Because the record fails to show the presentation of her complaint to the trial court and the trial court's ruling on it, which are prerequisites to appellate review, we hold that the appellant may not present the claim for the first time on appeal.

II.

This failure to present a complaint to the trial court brings us to the second issue in the appellant's petition: whether she was denied the effective assistance of counsel when her attorney did not request a Moon review.

To resolve that issue we would have to decide whether counsel's performance fell below an objective standard of reasonableness, and, if it did, whether there is a reasonable probability that, but for that unprofessional performance, the result of the trial would have been different.

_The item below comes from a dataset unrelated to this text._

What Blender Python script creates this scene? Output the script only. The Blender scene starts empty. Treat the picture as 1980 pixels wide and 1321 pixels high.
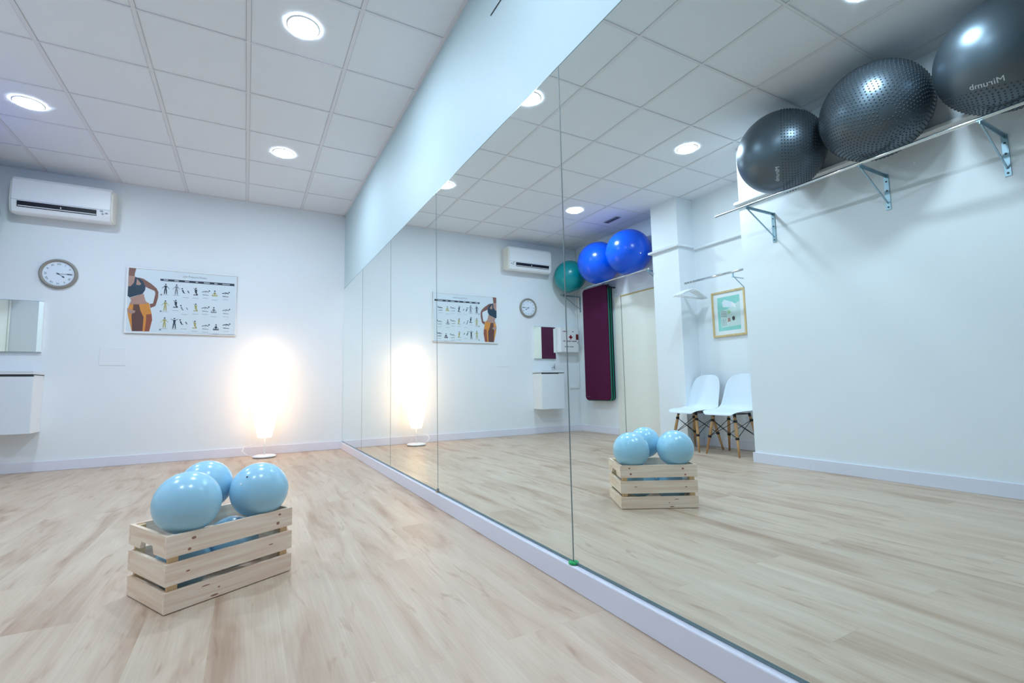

As we have said repeatedly, appellate courts can rarely decide the issue of unreasonable performance because the appellate record rarely speaks to the strategic reasons that counsel may have considered. For example, we recently decided that an appellate record did not show that counsel rendered ineffective assistance by failing to ask for withdrawal of a guilty plea when the defendant's testimony was inconsistent with guilt, or by failing to take other actions, since each of these decisions could have been a reasonable strategy. (16) The proper procedure for raising such a claim is almost always habeas corpus. In such a proceeding the appellant could undertake to prove both that (1) her counsel's silence fell below the standard of reasonable professionalism, and (2) that the result of the trial would have been different if counsel had taken some action such as informing the court that the issues of guilt were still undecided, or requesting that the appellant be permitted to withdraw her pleas, or arguing that the appellant should have been found not guilty or guilty of lesser offenses, or asking that the adjudication of guilt be deferred while the appellant was placed on probation.

The court of appeals correctly affirmed the judgments of the trial court, and we affirm its judgment.



En banc.

Delivered May 14, 2003.

Publish.

1. Aldrich v. State, 53 S.W.3d 460, 466 (Tex. App. -- Dallas 2001).

2. Petition, at 9.

3. Moon, at 687 (Phillips, J., concurring).

4. Moon, at 682.

5. Ibid.

6. Moon, at 687 (Phillips, J., concurring).

7. Tex. R. App. P. 33.1(a).

8. See Saldano v. State, 70 S.W.3d 873, 887 (Tex. Cr. App. 2002) (referring to the corresponding provision in Tex. R. Evid. 103(a)).

9. Ibid. (footnotes omitted).

10. Ibid. (citing Marin v. State, 851 S.W.2d 275, 280 (Tex. Cr. App. 1993)).

11. Ibid.

12. Ibid.

13. See supra, note 10.

14. Saldano, 70 S.W.3d at 888-89.

15. See id., at 888.

16. Mallett v. State, 65 S.W.3d 59 (Tex. Cr. App. 2001).